Seriously. It’s just a date. It’s not the end of the world. Even if it’s a bad date, it’s not the end of the world. I even put on a playlist to pump me up for the date! When it wasn’t a good date, I play it again to pump me up! You better believe it includes “Crazy in Love” by Beyonce on there. If yours doesn’t, include it right now.

Be on time

Whether you’re meeting them at a place, one of you is picking up the other, or you are picking up your date, do not be late. Leave earlier. Don’t plan other appointments or priorities close to it. If you are going to be late, call them ahead and let them know with an ETA (estimated time arrival).

During the date:

photo credit: Benjamin Patch Photography

Offer to pay

A circulating video on Facebook from life coach Matthew Hussey about paying on the first date caught my attention a couple years ago.  He asked an audience of women gathered together for relationship help, “Who should pay on the date?” and they unanimously said, “MEN!” Hussey laughed and then said, “If you go on a date with a guy, and you don’t offer to pay your share, you weren’t taught right. If you go on a date, and he doesn’t pay, he wasn’t taught right.”

He then goes on to explain that he would treat his partner like he would treat his best friend and not apply a different standard to his partner than his best friend. If someone doesn’t offer to pay, it sends the message that this is the nicest this person will ever be and they’re not even trying to pay. You wouldn’t say to your best friend, “Whenever we go out, how about you always pay!” No! Hussey suggests that you both be team players in this.

You, of course, don’t need to fight the other person to pay for the bill. At least offer to pay your share. Even if you can’t pay for all of it, suggest paying for some. If they still offer to pay for you after you offered, let them. Trying speaks volumes and nothing is more attractive.

Ask good questions about them

People love to talk about themselves. Yes, even the shy ones. Even on a first date, ask questions that give people permission to open up emotionally. A great way to do this is to ask emotional questions, not logical questions. Logical questions are,

“Where did grow up?”

“What do you do?”

“How many siblings do you have?”

You get the idea.

Logical questions aren’t bad but emotional questions really allow the other person to express themselves and it gives you more interesting things to talk about with each other.

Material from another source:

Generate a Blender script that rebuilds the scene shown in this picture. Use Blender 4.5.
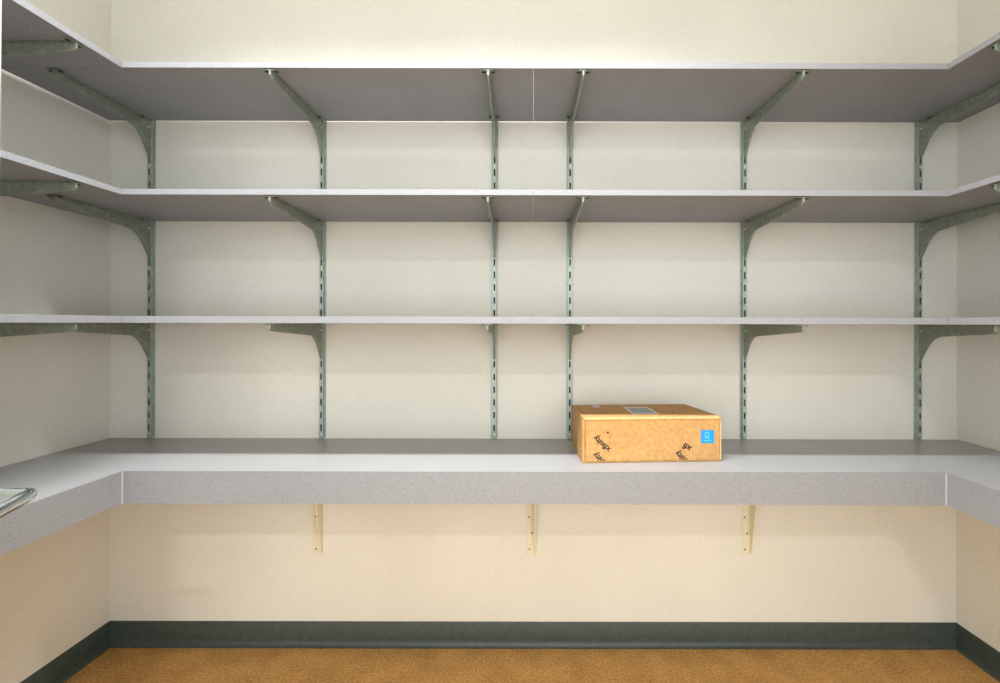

Emotional questions are,

“Why is Post Malone your favorite artist?”

“What’s your favorite part about working at the smoothie shop?”

“What makes you love Los Angeles more than other cities?”

In a Huffington Post article, author Glennon Doyle Melton said, ‘Questions are like gifts — it’s the thought behind them that the receiver really FEELS. We have to know the receiver to give the right gift and to ask the right question. Generic gifts and questions are all right, but personal gifts and questions feel better. Love is specific, I think. It’s an art. The more attention and time you give to your questions, the more beautiful the answers become.”

After the date:

photo credit: Benjamin Patch Photography

Thank your date

Remember to thank your date in person when they do something good. Thank them for dinner. Thank them for being courteous. Thank them for walking you to the car and to the door. You get the idea. Expressing gratitude leaves a lasting impression. So does not expressing it, but not a good one.

Suggest another date idea

Send them a text after the date thanking them and recommend a date idea. This shows that you did have a good time with them enough to see them again and it helps because you suggested another date with an idea. It will only be smoother sailing from here.

photo credit: Benjamin Patch Photography

So, first date, second date, or last date, make it a good one!